Minnesota map... Minnesota list
Crash location 45.061667°N, 93.353333°W
Nearest city Minneapolis, MN
44.979965°N, 93.263836°W
7.1 miles away
Tail number N82943
Accident date 22 Apr 2004
Aircraft type Piper PA-18-150
Additional details: None

NTSB Factual Report

On April 22, 2004, at 0745 central daylight time, a Piper PA-18-150, N82943, piloted by a private pilot, sustained substantial damage during an in-flight collision with a power-pole and terrain during a forced landing near Minneapolis, Minnesota. The airplane was on initial climb from runway 24L (2,122 feet by 202 feet, dry turf) at the Crystal Airport (MIC) when the loss of engine power was encountered. Visual meteorological conditions prevailed at the time of the accident. The personal flight was operating under the provisions of 14 CFR Part 91 without a flight plan. The pilot sustained minor injuries. The flight was originating at the time of the accident and the intended destination was Maple Lake Municipal Airport (MGG), Maple Lake, Minnesota.

According to the pilot, the airplane was completely fueled with 100 low-lead aviation fuel prior to the accident flight. The pilot reported the fuel samples he took during the aircraft preflight were not contaminated with water. The pilot stated the airplane was taxied on the right main fuel tank, and he switched to the left fuel tank prior to departing runway 24L as required by the pilot operating handbook. The pilot reported that he experienced an uneventful takeoff ground run, rotation, and initial climb until approximately 150 feet above ground level (agl) when the engine lost power suddenly. The pilot reported he switched fuel tank positions, verified the magneto switch was on both, and the throttle and mixture controls were fully advanced. The pilot reported, "Because of the suddenness and completeness of the loss of [engine] power, I suspected either fuel starvation or an ignition problem." The pilot stated, "I changed the tank selector at least two more times, and got ready to crash." The pilot stated that a landing on runway 24L was not an option and he maneuvered the airplane in between two houses prior to striking a power pole and several trees. The pilot stated the airplane came to rest inverted and that fuel was pouring from both sides of the cabin.

Local fire and police departments responded to the accident. A fire department employee reported the fuel selector was found in the "off" position upon his arrival at the accident site. The pilot reportedly said he did not reposition the fuel selector after the accident.

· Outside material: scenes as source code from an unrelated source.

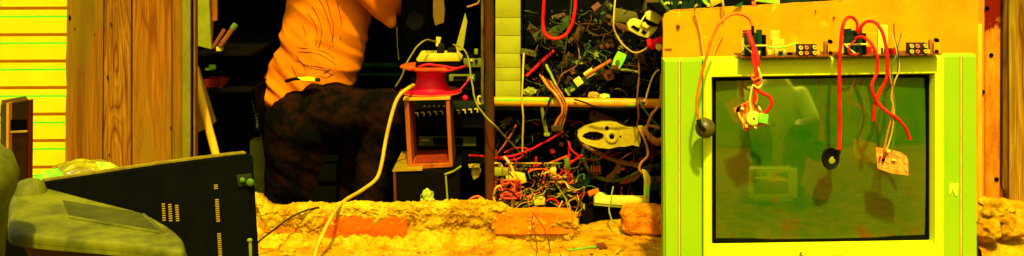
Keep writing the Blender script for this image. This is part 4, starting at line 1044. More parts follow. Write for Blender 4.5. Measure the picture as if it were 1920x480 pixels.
mb = MB().slab([(780, 112), (787, 101), (857, 101), (866, 110), (863, 115), (784, 116)], YS_ + .037, .092, .002); tp_ = T.part('socket_face', mb, PALE)
T.part('switch', MB().pbox(797, 97, 816, 106, YS_ + .06, .03, .002), OLIVE, tp_)
T.part('plug', MB().slab([(816, 108), (822, 82), (832, 82), (833, 108)], YS_ + .05, .03, .003), BLACKR, tp_)
T.part('plug', MB().slab([(835, 108), (840, 90), (854, 90), (858, 106)], YS_ + .07, .03, .003), BLACKR, tp_)
T.done()
for i, (p_, lab) in enumerate((([(784, 126), (800, 121), (830, 124), (860, 128), (876, 122)], 'red wire coiled on the spool top under the power strip'), ([(770, 131), (800, 134), (840, 133), (872, 124)], 'second red wire at the front edge of the spool top'))):
    wire(lab, [(x, y, YS_ + (.015 if i else .02)) for x, y in p_], 2.2, REDD)
solo('red_button', MB().ball(P(872, 184, YS_ + .12), M(6, YS_), (1, .6, 1), seg=14), PINK, 'round pink knob right of the spool on the mixer', 'knob')
wire('pink wire running right from the spool flange', [(862, 170, YS_ + .03), (872, 158, YS_ + .05), (884, 142, YS_ + .07)], 1.6, PINK)
T = Thing('hose', 'long straw yellow cable running from the spool over the low wall to the soil', 'cable')
T.part('sheath', MB().ptube([(775, 160, YS_ + .02), (765, 166, YS_ - .02), (752, 176, YS_ - .04), (742, 192, YS_ - .05), (732, 225, YS_ - .06), (723, 265, YS_ - .07), (716, 305, 3.62), (706, 335, 3.55), (680, 356, 3.46), (650, 374, 3.36), (631, 392, 3.26), (612, 425, 3.2), (596, 460, 3.12), (588, 490, 3.05), (583, 530, 2.96)], 3.8, seg=12, r1=M(3.7, 3)), YELW)
T.done()
wire('thin black wire lying over the left end of the low wall', [(470, 465, 3.16), (505, 437, 3.2), (535, 415, 3.24), (560, 400, 3.262), (590, 390, 3.285), (625, 386, 3.34), (645, 384, 3.4)], 1.7, BLKW)
wire('thin olive wire arching left of the power strip', [(818, 78, YS_ + .06), (800, 75, YS_), (782, 88, YS_ - .02), (764, 116, YS_ - .03), (752, 145, YS_ - .02), (742, 162, YS_)], 1.5, mat('olive wire', (150, 130, 20), (120, 110, 10), .9))
wire('thin olive wire arching right of the power strip down across the pole', [(850, 84, YS_ + .06), (866, 90, YS_), (878, 110, YS_ - .02), (884, 150, 3.66), (892, 190, 3.6), (910, 218, 3.38), (930, 238, 3.36), (955, 265, 3.5), (978, 290, 3.55)], 1.5, mat('olive wire', (0, 0, 0)))
wire('grey wire hanging in front of the black monitor', [(744, 50, 4.2), (745, 85, 4.2), (748, 112, 4.2)], 1.0, mat('olive wire', (0, 0, 0)))

# devices behind the spool
T = Thing('old_monitor', 'black old monitor with greenish lower edge behind the person', 'monitor')
T.part('case', MB().pbox(640, -70, 742, 150, 4.6, .3, .01), BLACK)
T.part('lower_edge', MB().pbox(650, 118, 748, 126, 4.58, .03, .003), mat('dim green edge', (30, 80, 10), (20, 56, 8), .8))
T.part('base', MB().pbox(650, 138, 752, 143, 4.57, .2, .003), mat('dim green edge', (0, 0, 0)))
T.done()
T = Thing('amplifier', 'olive silver amplifier with dark display right behind the spool', 'amplifier')
AF = mat('olive silver front', (120, 120, 20), (90, 96, 12), .9, s=14, rough=.45, spec=.3)
f_ = T.part('case', MB().pbox(780, 141, 905, 166, 4.05, .3, .004), BLACK)
T.part('front_strip', MB().pbox(842, 140, 890, 152, 4.035, .016, .002), AF); T.part('display', MB().pbox(850, 143, 876, 149, 4.03, .004), BLACK)
T.part('display', MB().pbox(880, 143, 887, 148, 4.03, .004), LIME); T.done()
T = Thing('amplifier', 'upper olive amplifier with one round yellow knob beside the pole', 'amplifier')
T.part('case', MB().pbox(848, 106, 920, 139, 4.15, .3, .004), BLACK)
T.part('front_strip', MB().pbox(862, 110, 905, 126, 4.135, .016, .002), AF)
for x, y in ((884, 114), (893, 114), (868, 120)): T.part('knob', MB().ball(P(x, y, 4.13), M(3, 4.13), seg=10), PALE if x == 884 else BLACK)
T.part('knob', MB().pbox(889, 92, 896, 102, 4.13, .02, .003), OLIVE); T.done()
T = Thing('mixer', 'black mixer with a row of pale sliders seen through the frame box', 'mixer')
T.part('case', MB().pbox(770, 188, 912, 236, 4.0, .25, .004), BLACK)
T.part('face_strip', MB().pbox(774, 190, 912, 206, 3.99, .012, .002), mat('dim green face', (34, 44, 8), (28, 34, 8), .7))
for x in range(5): T.part('knob', MB().ball(P(796 + x * 9, 199, 3.985), M(2.2, 3.98), seg=8), PALE)
for k in range(10):
    x = 778 + k * 11.5 + (0 if k < 5 else 8)
    y = 212 - k * .8
    T.part('slider', MB().ptube([(x, y, 3.985), (x + 5, y, 3.985), (x + 6, y + 6, 3.985)], 1.5), PALE)
T.done()
T = Thing('video_player', 'olive fronted video player with black cassette slot inside the frame box view', 'video player')
T.part('case', MB().pbox(782, 253, 896, 300, 4.03, .25, .004), BLACK)
fr_ = T.part('face', MB().pbox(785, 256, 893, 274, 4.02, .012, .002), mat('dim olive face', (92, 88, 20), (66, 66, 10), .9))
T.part('cassette_slot', MB().pbox(812, 258.5, 868, 271.5, 4.016, .004), BLACK, fr_)
T.part('lettering_bar', MB().pbox(790, 262, 804, 264, 4.016, .005), PALE, fr_); T.done()
solo('device_shelf', MB().pbox(760, 304, 925, 309, 3.98, .4).pbox(760, 237, 925, 240, 3.98, .4).pbox(760, 167, 925, 169, 4.02, .4), DARKWOOD, 'dark rack of shelves carrying the amplifiers', 'shelf', smooth=False)
solo('pale_sheet', MB().slab([(872, 24), (876, 40), (868, 94), (852, 96)], 4.0, .006), mat('pale yellow sheet', (215, 190, 30), (170, 165, 20), .6), 'pale yellow sheet slanting up behind the power strip', 'sheet', smooth=False)
solo('yellow_tag', MB().slab([(818, 69), (827, 70), (823, 88), (817, 86)], 3.9, .006), PALE, 'small yellow tag above the power strip switch', 'tag', smooth=False)
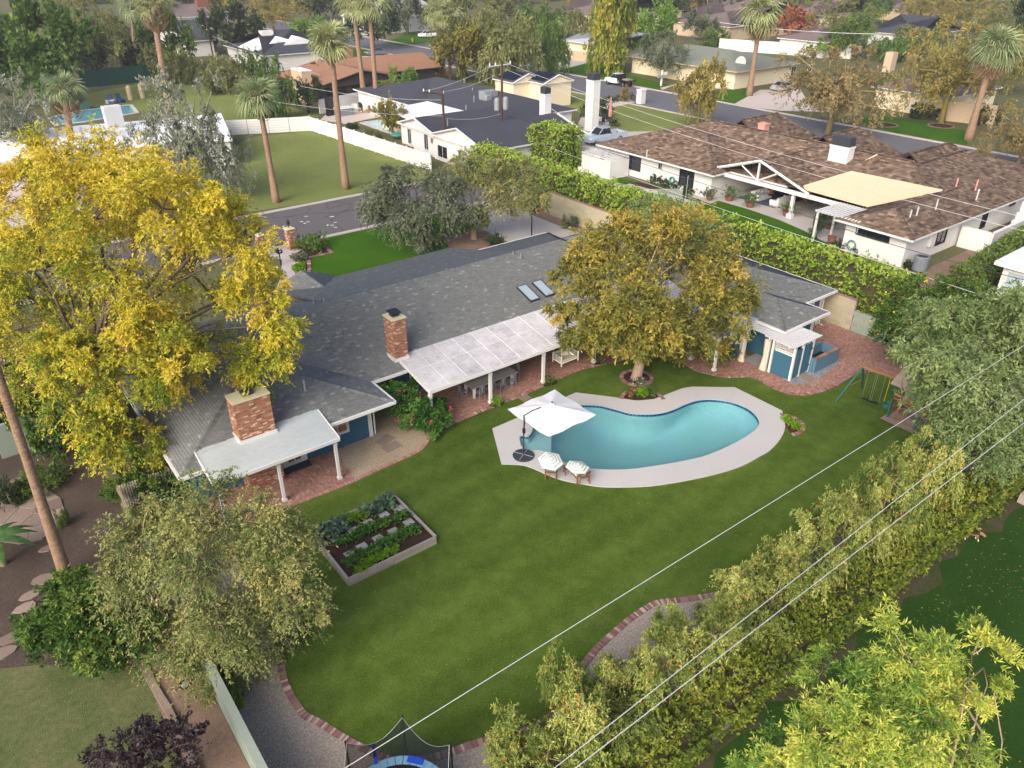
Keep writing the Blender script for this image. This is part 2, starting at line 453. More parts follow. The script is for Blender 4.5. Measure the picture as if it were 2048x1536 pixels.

Federal Aviation Administration (FAA) inspectors performed the on-scene investigation. The wreckage was photo documented at the accident site prior to being repositioned to the departure airport. The engine was subjected to an operational test-run. The engine started without hesitation and ran at idle power (~700 rpm) without any anomalies. The engine responded to brief throttle increases (~1,200 rpm) prior to being shutdown. The engine was not run above 1,200 rpm due to a damaged propeller.

NTSB Probable Cause

The pilot not verifying the position of the fuel selector prior to the takeoff, resulting in the loss of engine power during initial climb due to fuel starvation. Factors to the accident were the power pole and the trees.